To open the show, Chief Big Eagle, "the great great grandson of Geronimo", does a "rattlesnake dance." He jumps into the tent in a blast of smoke holding a snake in each hand. He dances back and forth then holds one of the snakes up to his face. The camera cuts away to shocked faces as we hear him scream. We are told later that he was bitten by a rattlesnake, again, and given some of the Doc's snake bite remedy, which seems to be just strong alcohol. We see the Chief later with only a bandage on his lip. When Lefty asks why the Chief doesn't use the gopher snakes that Billy bought for him, Billy says the Chief refused because he's a proud Indian. This is all very ironic since the Chief actually does use gopher snakes in the dance, but the movie switches to a rattlesnake for the close-ups. Billy wants the Chief to fool the show's audience with harmless snakes because they won't know the difference, just as Eastwood fools the movie's audience with gopher snakes, but then Eastwood changes to the correct snake when we see it close enough to know we're being fooled.
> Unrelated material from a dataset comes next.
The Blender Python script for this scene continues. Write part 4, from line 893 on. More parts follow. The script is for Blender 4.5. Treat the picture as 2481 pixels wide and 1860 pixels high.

Most other directors would just continue to use the gopher snakes pretending that they are rattlesnakes, but Eastwood seems to respect his audience enough to make the switch and he even tells us that the Chief is supposed to be fooling us with harmless snakes. This seems to fit in with the themes of artifice and re-invention and imposters who are really more authentic than what they imitate that we see throughout the movie.

The snakes used on screen are gopher snakes, along with a pale rattlesnake that appears to be a Red-diamond Rattlesnake.